The Story of Detroit’s Role in the U.S. Intervention in the Russian Revolution

From the Snows of Russia to Belle Isle

U.S. soldiers return from the Allied intervention in the Russian Civil War.

On November 11, 1918, the citizens of Detroit flooded downtown to celebrate the end of WWI. For thousands of U.S. Army soldiers from Detroit and southeast Michigan and their families, however, it would be another 235 days before there would be any semblance of peace.

The U.S. Army’s 85th Division had left Camp Custer near Battle Creek, MI on July 14, 1918, to join other US Army Divisions who were already fighting on the Western Front in France. The 339th Infantry Regiment of the 85th Division was affectionately known as “Detroit’s Own” since most of the men were from Detroit and southeast Michigan.

On July 23, 1918, President Wilson ordered 5,000 U.S. Army soldiers be sent to Russia, whose Bolshevik government had signed a peace treaty with the Germans ending the fighting on the Eastern Front. U.S. Army General John Pershing selected the 339th Infantry Regiment and several other supporting companies from the 85th Division for this assignment, creating the American North Russia Expeditionary Force (ANREF).

ANREF arrived in Archangel, Russia on Sept. 4, 1918, and was placed under British command. Together with British, Canadian, French and White Russian forces, they fought the Bolshevik Red Army in what became known as the Allied Intervention in the Russian Civil War.

After many battles (and casualties) in some of the worst Arctic weather imaginable, the U.S. troops were finally withdrawn from Russia in June of 1919, seven months after the official end of WWI.

On the way back to the US, the soldiers decided to call themselves “Polar Bears” and adopted it for their shoulder patch insignia.

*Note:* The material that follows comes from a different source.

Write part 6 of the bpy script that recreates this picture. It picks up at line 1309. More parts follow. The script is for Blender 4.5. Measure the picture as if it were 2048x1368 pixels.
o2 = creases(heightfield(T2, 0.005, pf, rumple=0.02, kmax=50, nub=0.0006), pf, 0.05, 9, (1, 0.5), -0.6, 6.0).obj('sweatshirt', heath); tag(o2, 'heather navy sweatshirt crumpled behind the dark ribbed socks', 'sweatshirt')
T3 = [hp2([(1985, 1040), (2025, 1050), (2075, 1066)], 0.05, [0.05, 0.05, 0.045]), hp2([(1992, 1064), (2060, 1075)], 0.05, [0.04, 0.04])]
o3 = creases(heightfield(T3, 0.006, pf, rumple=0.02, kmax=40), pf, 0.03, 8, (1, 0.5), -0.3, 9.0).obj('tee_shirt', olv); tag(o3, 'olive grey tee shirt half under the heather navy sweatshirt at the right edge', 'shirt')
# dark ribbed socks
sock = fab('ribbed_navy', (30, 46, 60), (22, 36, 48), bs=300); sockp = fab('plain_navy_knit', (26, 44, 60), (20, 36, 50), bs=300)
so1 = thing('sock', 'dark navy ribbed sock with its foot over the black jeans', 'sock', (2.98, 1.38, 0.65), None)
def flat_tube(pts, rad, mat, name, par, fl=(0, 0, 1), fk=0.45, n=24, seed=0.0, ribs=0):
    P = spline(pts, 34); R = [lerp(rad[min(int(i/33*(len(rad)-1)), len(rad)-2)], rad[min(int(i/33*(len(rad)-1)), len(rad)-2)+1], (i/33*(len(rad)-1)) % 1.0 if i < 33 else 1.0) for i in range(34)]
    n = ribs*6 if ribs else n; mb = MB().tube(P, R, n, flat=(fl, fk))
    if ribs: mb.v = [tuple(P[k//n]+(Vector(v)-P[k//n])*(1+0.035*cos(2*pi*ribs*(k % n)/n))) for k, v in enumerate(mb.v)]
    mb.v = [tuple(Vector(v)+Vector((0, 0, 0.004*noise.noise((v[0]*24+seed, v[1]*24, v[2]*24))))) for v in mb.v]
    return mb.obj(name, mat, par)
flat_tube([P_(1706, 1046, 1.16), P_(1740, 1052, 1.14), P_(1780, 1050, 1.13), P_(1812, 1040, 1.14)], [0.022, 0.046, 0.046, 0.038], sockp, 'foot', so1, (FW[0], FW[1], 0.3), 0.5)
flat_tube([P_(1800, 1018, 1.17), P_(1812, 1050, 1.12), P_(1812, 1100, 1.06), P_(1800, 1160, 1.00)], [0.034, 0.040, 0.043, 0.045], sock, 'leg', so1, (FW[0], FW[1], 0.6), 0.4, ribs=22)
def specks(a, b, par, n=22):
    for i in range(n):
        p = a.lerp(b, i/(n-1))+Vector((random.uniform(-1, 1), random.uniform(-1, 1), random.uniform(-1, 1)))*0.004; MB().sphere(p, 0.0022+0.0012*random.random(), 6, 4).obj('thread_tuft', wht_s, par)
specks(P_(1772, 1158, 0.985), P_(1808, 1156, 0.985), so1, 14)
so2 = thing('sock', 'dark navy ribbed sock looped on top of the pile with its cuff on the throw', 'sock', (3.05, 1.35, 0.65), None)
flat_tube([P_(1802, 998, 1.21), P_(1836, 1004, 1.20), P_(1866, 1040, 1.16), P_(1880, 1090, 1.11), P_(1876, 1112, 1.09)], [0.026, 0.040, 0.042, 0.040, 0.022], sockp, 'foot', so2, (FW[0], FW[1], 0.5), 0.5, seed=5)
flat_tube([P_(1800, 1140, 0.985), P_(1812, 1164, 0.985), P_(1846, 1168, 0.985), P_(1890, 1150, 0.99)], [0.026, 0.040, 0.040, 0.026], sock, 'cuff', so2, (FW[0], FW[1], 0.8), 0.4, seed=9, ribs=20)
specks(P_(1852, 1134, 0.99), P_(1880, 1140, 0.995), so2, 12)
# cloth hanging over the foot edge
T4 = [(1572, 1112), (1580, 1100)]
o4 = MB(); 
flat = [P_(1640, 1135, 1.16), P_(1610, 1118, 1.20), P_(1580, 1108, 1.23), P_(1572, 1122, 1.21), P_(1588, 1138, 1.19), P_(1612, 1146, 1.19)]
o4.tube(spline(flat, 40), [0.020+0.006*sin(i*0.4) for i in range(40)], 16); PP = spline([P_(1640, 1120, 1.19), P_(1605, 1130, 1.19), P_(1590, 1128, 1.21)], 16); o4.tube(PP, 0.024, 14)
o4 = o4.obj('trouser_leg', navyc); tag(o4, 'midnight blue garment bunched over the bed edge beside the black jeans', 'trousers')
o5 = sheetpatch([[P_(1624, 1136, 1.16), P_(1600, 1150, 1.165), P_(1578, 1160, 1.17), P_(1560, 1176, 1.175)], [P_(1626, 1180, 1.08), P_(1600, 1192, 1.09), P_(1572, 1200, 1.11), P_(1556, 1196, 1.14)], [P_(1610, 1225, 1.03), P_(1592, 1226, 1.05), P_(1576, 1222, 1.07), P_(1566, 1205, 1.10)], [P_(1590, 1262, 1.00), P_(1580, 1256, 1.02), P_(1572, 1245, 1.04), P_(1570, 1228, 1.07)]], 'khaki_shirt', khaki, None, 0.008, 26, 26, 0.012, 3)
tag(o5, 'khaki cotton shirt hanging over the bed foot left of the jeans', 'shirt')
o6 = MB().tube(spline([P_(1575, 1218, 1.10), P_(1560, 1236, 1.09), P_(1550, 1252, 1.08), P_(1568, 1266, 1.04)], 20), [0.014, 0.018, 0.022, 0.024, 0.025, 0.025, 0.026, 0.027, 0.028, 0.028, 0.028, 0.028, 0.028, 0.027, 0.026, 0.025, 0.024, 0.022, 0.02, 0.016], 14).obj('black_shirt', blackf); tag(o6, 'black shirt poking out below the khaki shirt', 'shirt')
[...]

On July 3, 1919, approximately half of the 339th Infantry Regiment arrived at Detroit’s Michigan Central Railroad Station.

On July 4th, the citizens of Detroit gave them an elaborate welcome on Belle Isle. When the troops approached on the ferry, the island was already teeming with thousands of people and 100 rockets were launched. The Welcoming Committee distributed white “Polar Bear” armbands to every soldier, which they wore proudly. Girls dressed in white Red Cross uniforms lined the pier and tossed flowers as the men disembarked and marched to the athletic field, where friends and family were waiting for them, then paraded down Central Avenue.

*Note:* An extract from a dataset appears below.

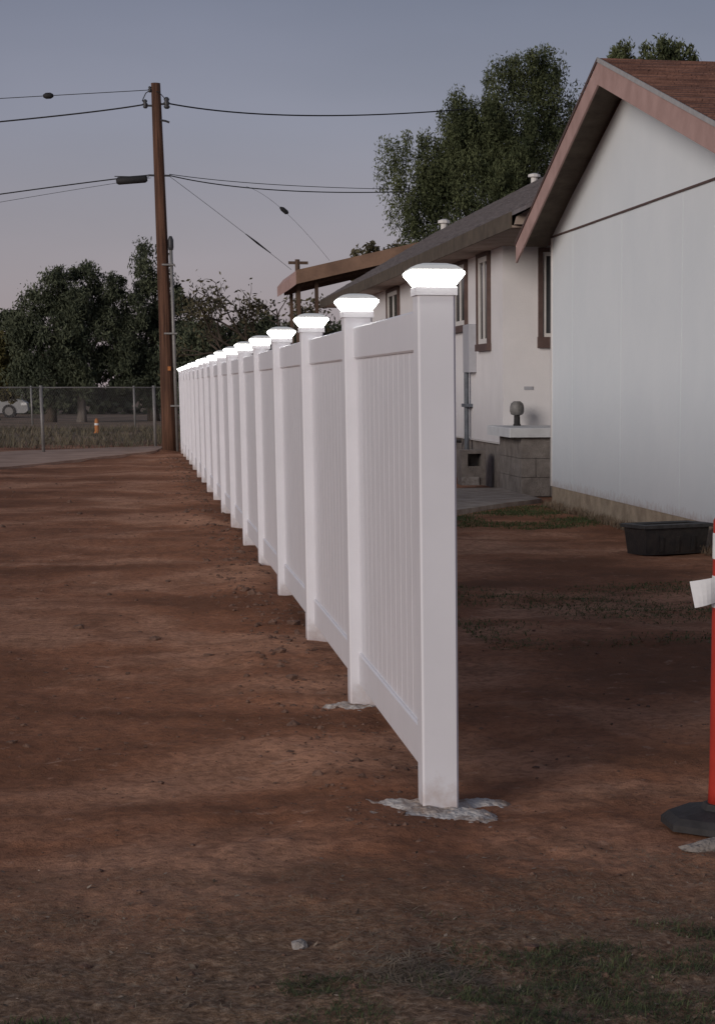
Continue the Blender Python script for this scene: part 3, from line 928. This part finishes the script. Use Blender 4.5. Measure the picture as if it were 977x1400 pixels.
# parked car, only its front end is in the frame
car = thing('parked_car', (-7.3, 99, 0), 'pale grey parked car, front end only, at the far left edge', 'car')
prof = [(-9.45, 0.35), (-9.5, 0.75), (-9.3, 0.92), (-8.7, 0.98), (-8.1, 1.40), (-6.95, 1.42), (-6.25, 0.98), (-5.25, 0.82), (-5.02, 0.68), (-4.98, 0.35), (-5.15, 0.22), (-9.3, 0.22)]
MB().prism(prof, 'y', 98.2, 99.85).build('body', 'car_paint', car)
for y in (98.19, 99.842):
    MB().prism([(-8.55, 0.99), (-8.02, 1.34), (-7.55, 1.35), (-7.55, 0.99)], 'y', y, y + 0.02).build('window', 'glass', car)
    MB().prism([(-7.48, 0.99), (-7.48, 1.35), (-6.98, 1.35), (-6.40, 0.99)], 'y', y, y + 0.02).build('window', 'glass', car)
    MB().box(-5.3, y - 0.002, 0.58, -5.04, y + 0.016, 0.70).build('headlight', 'reflect', car)
for x in (-5.85, -8.65):
    for y in (98.16, 99.70):
        def wheel(r, ya, yb, m, par, nm):
            return MB().prism([(x + r * math.cos(a * math.pi / 8), 0.31 + r * math.sin(a * math.pi / 8)) for a in range(16)], 'y', ya, yb).build(nm, m, par)
        w = wheel(0.31, y, y + 0.2, 'black', car, 'wheel')
        wheel(0.19, y - 0.01, y + 0.21, 'galv', w, 'rim')

bt = thing('roofed_booth', (-7.7, 140, 0), 'small white booth with flat overhanging roof behind the parked car', 'booth')
MB().box(-7.95, 139.7, 0, -7.45, 140.3, 1.22).build('wall', 'paper', bt)
MB().prism([(-8.15, 1.2205), (-7.05, 1.26), (-7.05, 1.30), (-8.0, 1.50)], 'y', 139.5, 140.5).build('roof', 'paper', bt)

# ------------------------------------------------------------------ small things in the right-hand yard
tb = thing('plastic_tub', (4.45, 17.2, 0), 'low black rectangular plastic tub lying on the soil by the white wall', 'tub')
def tub():
    ang = R(20)
    ux, uy = math.cos(ang), math.sin(ang)
    ox, oy = 4.285, 17.02
    def W(u, v, z):
        return (ox + ux * u - uy * v, oy + uy * u + ux * v, z)
    Lt, Wt, Ht = 0.70, 0.36, 0.265
    def ring(i, z):
        return [W(i, i, z), W(Lt - i, i, z), W(Lt - i, Wt - i, z), W(i, Wt - i, z)]
    b = MB()
    rings = [ring(0.035, 0.003), ring(0.012, Ht - 0.045), ring(0.012, Ht - 0.012), ring(0.03, Ht - 0.012), ring(0.055, 0.03)]
    vs = sum(rings, [])
    fs = [(3, 2, 1, 0)] + [(r * 4 + k, r * 4 + (k + 1) % 4, r * 4 + 4 + (k + 1) % 4, r * 4 + 4 + k) for r in range(4) for k in range(4)] + [(16, 17, 18, 19)]
    b.add(vs, fs).build('basin', 'tub', tb)
    c = MB()
    rr = [ring(-0.012, Ht - 0.03), ring(-0.018, Ht - 0.0), ring(0.02, Ht + 0.006), ring(0.03, Ht - 0.008)]
    c.add(sum(rr, []), [(r * 4 + k, r * 4 + (k + 1) % 4, r * 4 + 4 + (k + 1) % 4, r * 4 + 4 + k) for r in range(3) for k in range(4)]).build('rim', 'tub_dust', tb)
    for u in (0.17, 0.34, 0.51):
        MB().add([W(u, 0.014, 0.03), W(u + 0.03, 0.014, 0.03), W(u + 0.03, 0.0, 0.16), W(u, 0.0, 0.16), W(u, 0.05, 0.03), W(u + 0.03, 0.05, 0.03), W(u + 0.03, 0.05, 0.16), W(u, 0.05, 0.16)],
                 [(0, 1, 2, 3), (0, 3, 7, 4), (1, 5, 6, 2), (3, 2, 6, 7)]).build('rib', 'tub', tb)
tub()

DX, DY = 1.895, 6.40
dl = thing('traffic_delineator', (DX, DY, 0), 'orange red traffic delineator post with white band at the right edge', 'delineator')
r_ = 0.052
def octa(r, z, wob=0):
    return [(DX + r * math.cos(math.pi / 8 + k * math.pi / 4), DY + r * math.sin(math.pi / 8 + k * math.pi / 4), z) for k in range(8)]
bs = MB()
rg = [octa(0.215, 0.0), octa(0.215, 0.022), octa(0.19, 0.042), octa(0.08, 0.055), octa(0.07, 0.075)]
bs.add(sum(rg, []), [tuple(range(7, -1, -1))] + [(r * 8 + k, r * 8 + (k + 1) % 8, r * 8 + 8 + (k + 1) % 8, r * 8 + 8 + k) for r in range(4) for k in range(8)] + [tuple(range(32, 40))]).build('base', 'black', dl)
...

The parade ended at the Belle Isle Casino, where their commanding officer, Major Brooks Nichols, was given an award. The men were then dismissed so they could join their families and partake in the lunch that had been prepared by the ladies of the American Red Cross.

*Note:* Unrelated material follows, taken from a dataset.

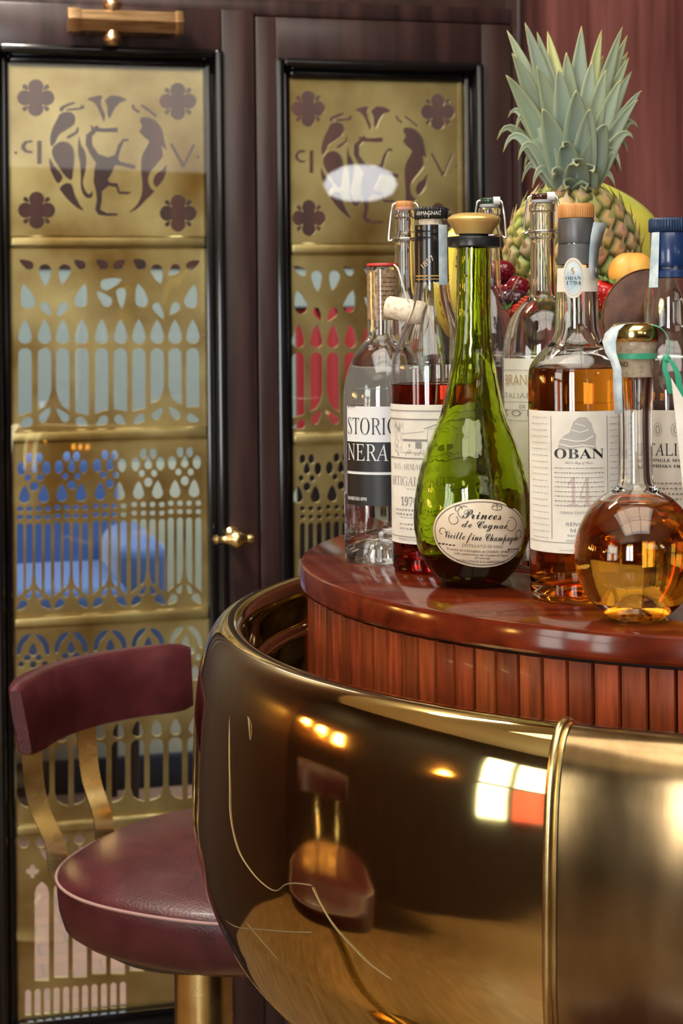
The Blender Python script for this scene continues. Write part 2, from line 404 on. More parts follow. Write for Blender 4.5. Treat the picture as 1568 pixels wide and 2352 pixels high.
# ================================================================== SETTING
TD = 0.25; D0 = 3.1; KD = sqrt(1+TD*TD); ADOOR = math.atan(TD)
def pxd(x, y, off=0.0):
    """pixel -> (a, z) on the door wall plane (off = distance in front of it)"""
    x -= CX; y -= CY; wx = x-ROLL*y; wy = y+ROLL*x
    u = wx/F; D = (D0-off*KD)/(1-TD*u)
    return (u*D+(D-D0)*TD)/KD, ZC-wy/F*D
def wall_frame(o):
    o.location = (0, D0, 0); o.rotation_euler = (0, 0, ADOOR); return o
# local frame of the door wall: x along the wall, y away from the room, z up
wallz = 3.1
# ---- floor, ceiling, room walls
b = MB(); b.box(-3.1, 3.6, -3.1, 4.1, -.05, 0); struct(b.build('floor', M['floor'], smooth=False))
b = MB(); b.box(-3.1, 3.6, -3.1, 4.1, wallz, wallz+.05); struct(b.build('ceiling', M['ceiling'], smooth=False))
b = MB()
for y0, y1, z0, z1 in ((-3.1, -1.95, 0, wallz), (-.35, 2.4, 0, wallz), (-1.95, -.35, 0, .75), (-1.95, -.35, 2.3, wallz)): b.box(-3.1, -3.0, y0, y1, z0, z1)
struct(b.build('wall_left', M['wall_dark'], smooth=False))
b = MB(); b.box(3.5, 3.6, -3.1, 4.1, 0, wallz); struct(b.build('wall_right', M['wall_dark'], smooth=False))
b = MB()
for x0, x1, z0, z1 in ((-3.0, -2.05, 0, wallz), (-.95, .85, 0, wallz), (2.75, 3.5, 0, wallz), (.85, 2.75, 0, 2.2), (.85, 2.75, 3.0, wallz), (-2.05, -.95, 0, .75), (-2.05, -.95, 2.7, wallz)): b.box(x0, x1, -3.1, -3.0, z0, z1)
struct(b.build('wall_front', M['wall_dark'], smooth=False))
# window behind the camera: two tall panes
w = struct(bpy.data.objects.new('window_1', None)); link(w); w.location = (-1.5, -3.0, .75)
b = MB()
for x in (-.58, -.0, .5): b.bbox(x, x+.08, -.05, .02, 0, 1.95)
b.bbox(-.58, .58, -.05, .02, -.02, .06); b.bbox(-.58, .58, -.05, .02, 1.9, 1.98); b.build('window_frame', M['door_wood'], w)
for x0, x1 in ((-.5, 0.0), (.08, .5)):
    b = MB(); b.box(x0, x1, -.03, -.025, .06, 1.9); b.build('window_pane', M['pane'], w, smooth=False)
# glowing window added high behind the camera to brighten the door brass
w = struct(bpy.data.objects.new('fill_window', None)); link(w); w.location = (1.8, -3.0, 2.2)
b = MB()
for x in (-.96, .90): b.bbox(x, x+.06, -.05, .02, 0, .82)
b.bbox(-.96, .96, -.05, .02, -.02, .04); b.bbox(-.96, .96, -.05, .02, .77, .82); b.build('window_frame', M['door_wood'], w)
for x0, x1 in ((-.90, .90),):
    b = MB(); b.box(x0, x1, -.03, -.025, .04, .77); b.build('window_pane', M['fill_pane'], w, smooth=False)
# window in the left wall, one pane glowing red for reddish things outside
w = struct(bpy.data.objects.new('window_2', None)); link(w); w.location = (-3.0, -1.15, .75)
b = MB()
for y in (-.8, -.30, .24, .74): b.bbox(-.06, .02, y, y+.06, 0, 1.55)
for z in (-.02, .72, 1.5): b.bbox(-.06, .015, -.8, .8, z, z+.06)
b.build('window_frame', M['door_wood'], w)
for i, (y0, y1) in enumerate(((-.74, -.30), (-.24, .24), (.30, .74))):
    for k, (z0, z1) in enumerate(((.04, .72), (.78, 1.5))):
        b = MB(); b.box(-.04, -.035, y0, y1, z0, z1); b.build('window_pane', M['pane_red'] if (i == 1 and k == 0) else M['pane2'], w, smooth=False)

# ---- door wall
aL0, _ = pxd(0, 900); aGap, _ = pxd(583, 700); aR1, _ = pxd(1163, 300)
zHead = pxd(300, 22)[1]; zHead2 = pxd(860, 52)[1]
LP = dict(a0=pxd(24, 900)[0], a1=pxd(474, 900)[0], z0=pxd(230, 2322)[1], z1=pxd(250, 154)[1])
RP = dict(a0=pxd(664, 600)[0], a1=pxd(1062, 420)[0], z0=LP['z0'], z1=pxd(860, 184)[1])
aLo = LP['a0']-.1; FR = .035
b = MB()   # wall above and to the sides of the doors
b.box(-3.35, aLo-.06, 0, .1, 0, wallz); b.box(aLo, aR1, 0, .1, zHead2+.028, wallz)
o = b.build('wall_back', M['wall_dark'], smooth=False); struct(wall_frame(o))
b = MB(); b.box(aR1+.014, 3.9, -.02, .1, 0, wallz); o = b.build('wall_back_right', M['red_wood'], smooth=False); struct(wall_frame(o))
b = MB(); b.bbox(aLo, aR1, -.03, .06, zHead2-.0, zHead2+.03, .004)
o = b.build('trim_1', M['door_wood']); struct(wall_frame(o))
b = MB(); b.bbox(aR1, aR1+.014, -.06, .08, 0, wallz, .0065); o = b.build('trim_2', M['door_wood']); struct(wall_frame(o))
b = MB(); b.bbox(aLo-.06, aLo, -.05, .08, 0, zHead+.1, .004); o = b.build('trim_3', M['door_wood']); struct(wall_frame(o))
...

At 2 p.m., the soldiers regrouped at the Casino for an address by US Senator Hiram Johnson of California. A vocal critic of President Wilson’s decision to send US troops to Russia, in February 1919, he had made several highly publicized speeches in the Senate calling for their speedy return.

Following the speech, Maj. Nichols told the men they could return to their Company Tents and enjoy themselves, as long as they were back at the Michigan Central Station by 8:00 a.m. the next day to board trains for Camp Custer, where they would be discharged from military service.

In 1920, the ANREF veterans organized the Polar Bear Association, and on Memorial Day 1930, they dedicated the Polar Bear Monument at White Chapel Cemetery in Troy, where the remains of many of the Polar Bears who fell in Russia are buried. Today, the Polar Bear Memorial Association conducts a service, open to the public, every Memorial Day at 11:00 a.m. at the monument.